BTW 110 dB is more than 8 times louder than 100...so above 95 db SPL (the max for most speakers at the listening position) it gets very hard very quickly to deliver full dynamic range. (110 dB being 32 times louder than 95 dB)
@han_n 

Audiogon is for audiophiles that supposedly seek high fidelity. Part of realistic sound reproduction is clear clean dynamic range that equates to real instruments and real live music. SPL is part of what is real about musical instruments.

I am actually surprised how many people here admit to having no real interest in high fidelity. They happily prefer a form of sound reproduction only modestly above that of a good radio in sound level.
@gdhal 

Awesome. If that is continuous at 107 dB (not just peaks) at the listening position that is indeed very loud - more than anyone would care to listen for more than a short period. Congrats!
@gdhal 

3 dB is twice the volume mathematically

Perception of a doubling in sound depends on the individual as well as the absolute loudness and frequency - so it is not really precise.
@gdhal

You are welcome to disagree with me and Alexander Graham Bell. Actually this  is what is so unique about Audiogon. Audiophiles define a different world in the way they see or hear it. A kind of Twilight zone where normal science does not apply. Fuses, ordinary wires, graphite paste and other sciences from other dimensions all apply here and regular laws of  physics are suspended. ;-)

https://www.britannica.com/science/decibel


@gdhal

The Triton Golden Ear Reference seems to have a linearity problem at quite modest volumes (90 dB). It looks like the AMT ribbon suffers from the problems that have always plagued these designs - lack of ability to produce even modestly high SPL without distortion. Infinity solved this problem by using arrays of the AMT but Triton Ref only has one.

You can see what I mean on these plots from Soundstage particularly the deviation from linearity.

http://www.soundstage.com/index.php?option=com_content&view=article&id=1770:nrc-measurements...

Of note also is the comb filtering of the AMT tweeter above 4KHz - this is due to the fact that the diaphragm is too large to produce these higher frequencies without interference and hence the comb like appearance of the frequency plot (lots of wiggles). The advantage of comb filtering is it can give a pleasing expansive effect - electric guitar players use it all the time to make guitars sound big - it makes it hard for the ear that detect the origin of the sound and will reduce pinpoint Soundstage on a stereo but conversely will make higher frequencies even bigger and expansive.

The Stereophile plots better show the comb filtering. Note that off axis is the first to be affected which is because of the different distance the sound travels from either side of the large (compared to a conventional tweeter) diaphragm of the AMT.

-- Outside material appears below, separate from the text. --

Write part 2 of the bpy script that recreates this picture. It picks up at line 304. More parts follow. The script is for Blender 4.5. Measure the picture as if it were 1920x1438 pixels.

https://www.stereophile.com/images/118GETRfig4.jpg


@gdhal

You will find few if any speakers that Soundstage found capable of true high fidelity at 95 dB and above. We agree on that point.

That said the Vivid Giya G2 performs well - this is an example of high fidelity at higher SPL

https://www.soundstage.com/index.php?option=com_content&view=article&id=685:nrc-measurements...

As far the definition of Decibel you found it. Sound intensity or volume indeed doubles for roughly each 3dB in SPL which is a mathematical certainty due to the formula. Doubling to the perception of the listener  is whatever it may be. Perception isn’t what you get from SPL measurements using a sound meter.

@gdhal

I am surprised we cannot agree. To clarify, a speaker that plays to 90 dB SPL before distorting and non-linear behaviour commences is still true high fidelity up to the point it starts distorting. Above that level - well I thought this would be intuitive - the speaker is no longer high fidelity.

As for the Decibel and what is volume level (sound intensity), I guess I leave that to you to decide how you feel these terms are best defined. Your terminology usage and meaning simply does not match normal audio engineering convention and I have no ability to guess what you mean by any of these terms.

None of this is all that important. No offences intended. Disagreement is healthy and that is how we all learn.